The transcript also shows that the learned adjudicator was careful to ensure that Ms Sneblic was aware of the exact figures being claimed for rental arrears, and on a number of occasions asked her to clarify her position on points raised by Mr Cameron.
Even after making his final orders, the learned adjudicator still allowed Ms Sneblic to raise submissions about the marks on the ceilings and the replacement of the blinds and then gave Mr Cameron the opportunity to respond, but reminded her that he had made his final order based on what he thought was reasonable under the circumstances and all of the evidence that was presented during the hearing.
Ms Sneblic also sought to re-open the question about the necessity for cleaning and the adjudicator reminded her that he had already reduced this amount, in partial accord with her earlier submissions.

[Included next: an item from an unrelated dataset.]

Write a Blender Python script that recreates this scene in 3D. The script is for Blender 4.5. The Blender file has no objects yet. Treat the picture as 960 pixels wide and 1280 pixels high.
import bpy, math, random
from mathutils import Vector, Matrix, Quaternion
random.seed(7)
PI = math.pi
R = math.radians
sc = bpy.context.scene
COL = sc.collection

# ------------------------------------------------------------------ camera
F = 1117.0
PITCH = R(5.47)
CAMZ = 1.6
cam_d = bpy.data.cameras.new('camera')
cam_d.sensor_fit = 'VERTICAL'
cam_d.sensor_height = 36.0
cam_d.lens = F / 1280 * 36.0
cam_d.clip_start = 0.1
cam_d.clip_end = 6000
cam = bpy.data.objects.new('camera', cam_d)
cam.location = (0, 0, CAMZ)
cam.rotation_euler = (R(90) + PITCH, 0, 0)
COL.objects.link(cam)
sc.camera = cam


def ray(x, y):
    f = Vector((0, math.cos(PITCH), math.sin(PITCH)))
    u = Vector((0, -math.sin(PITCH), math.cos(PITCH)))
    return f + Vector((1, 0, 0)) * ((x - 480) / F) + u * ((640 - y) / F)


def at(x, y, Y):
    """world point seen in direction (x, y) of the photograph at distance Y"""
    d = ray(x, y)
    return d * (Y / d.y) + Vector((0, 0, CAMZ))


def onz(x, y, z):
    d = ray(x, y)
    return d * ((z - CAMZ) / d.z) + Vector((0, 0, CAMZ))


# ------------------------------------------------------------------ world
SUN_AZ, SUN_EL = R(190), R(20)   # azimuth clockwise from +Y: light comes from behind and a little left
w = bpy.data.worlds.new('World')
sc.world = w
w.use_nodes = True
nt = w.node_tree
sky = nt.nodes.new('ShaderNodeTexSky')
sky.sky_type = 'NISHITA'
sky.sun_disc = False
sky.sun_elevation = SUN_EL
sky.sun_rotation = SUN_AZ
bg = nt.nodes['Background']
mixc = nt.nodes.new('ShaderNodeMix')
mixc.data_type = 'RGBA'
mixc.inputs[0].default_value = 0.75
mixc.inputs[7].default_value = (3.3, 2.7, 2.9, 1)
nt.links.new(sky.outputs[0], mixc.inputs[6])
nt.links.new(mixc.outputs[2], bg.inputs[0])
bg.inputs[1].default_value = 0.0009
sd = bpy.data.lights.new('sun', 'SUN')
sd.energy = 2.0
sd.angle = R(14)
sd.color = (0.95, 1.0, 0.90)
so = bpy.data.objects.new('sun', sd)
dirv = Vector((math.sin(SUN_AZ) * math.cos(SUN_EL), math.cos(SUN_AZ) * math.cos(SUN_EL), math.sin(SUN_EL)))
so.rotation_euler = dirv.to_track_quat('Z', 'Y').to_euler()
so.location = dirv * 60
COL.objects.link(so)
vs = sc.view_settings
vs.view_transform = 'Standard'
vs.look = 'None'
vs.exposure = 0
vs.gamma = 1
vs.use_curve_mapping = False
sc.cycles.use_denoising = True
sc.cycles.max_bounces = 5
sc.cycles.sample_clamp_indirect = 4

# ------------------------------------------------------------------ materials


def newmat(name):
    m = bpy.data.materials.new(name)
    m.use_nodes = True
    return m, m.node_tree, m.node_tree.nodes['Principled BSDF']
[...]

Although some of the learned adjudicator’s remarks in this post-decision exchange suggest a degree of exasperation, nothing in the transcript supports the proposition that his concern to deal with the matter speedily and efficiently detracted from the fairness of the hearing or lead to Ms Sneblic being denied the opportunity to present her case.
There are no demonstrated or discernable errors in the learned adjudicator’s conduct of proceedings, or the process by which he reached his decision, or the decision itself. Nor is there is any question of importance about which further argument is desirable or in respect of which a decision of the Appeal Tribunal would of public benefit. Leave to appeal should, then, be refused.